Très prochainement aura lieu le 8ème Congrès de l’UNEAC, et dans ce domaine hiérarchisé le large sujet de l’inclusion culturelle, par l’inclusion sociale, devra être pris en compte et examiné soigneusement. Le blason de la nation cubaine, devra également être plus fort et dans la qualité de sa forge on constate l’influence directe de la contribution et l’acceptation du populaire, la richesse de l’élément local, la correcte sélection et interprétation par la critique et l’histoire de la culture, sa diffusion par tous les moyens d’éducation et d’orientation culturelles. L’inclusion dans la critique artistique et littéraire des spécialistes de tout le pays, sans nuisibles distinctions géographiques, a permis à La Gaceta de Cuba (UNEAC) de rehausser la cible des critères d’analyse de l’art et la littérature cubaines, et cela est un véritable succès culturel.

Il faudra rechercher et faire de l’histoire encore avant de savoir avec certitude combien et quels sont les ingrédients de « l’ajiaco » de Don Fernando Ortiz , et comment cohabitent les uns avec les autres de la façon la plus intégrale et intelligente, dans uns société qu’aspire à être véritablement humaine, et à notre « bien vivre » américain.
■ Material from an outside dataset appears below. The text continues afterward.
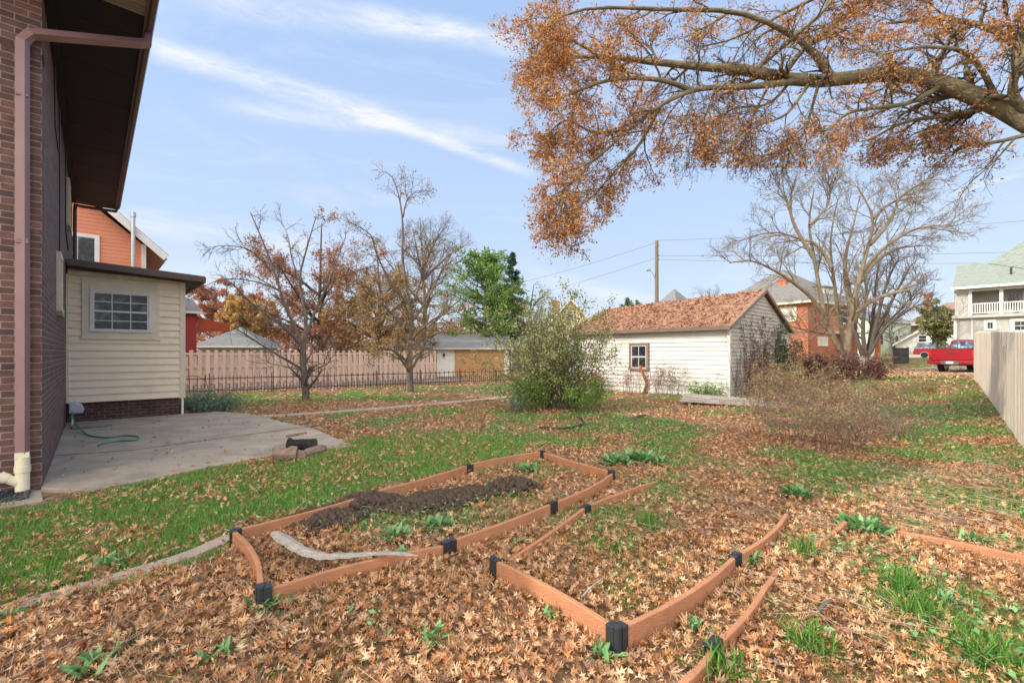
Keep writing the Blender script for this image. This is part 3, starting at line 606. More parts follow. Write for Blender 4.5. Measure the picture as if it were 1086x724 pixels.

Instruire et éduquer les générations futures avec plus de connaissance, de capacité pour apprécier et comprendre tous les éléments composants de leur propre culture, dépendra aussi de nouveaux programmes d’étude, mis en place dès l’école primaire jusqu’au lycée. Ce lien culture – éducation est une autre dimension à ne pas négliger, mais plutôt à prioriser, dans le sujet ci exposé.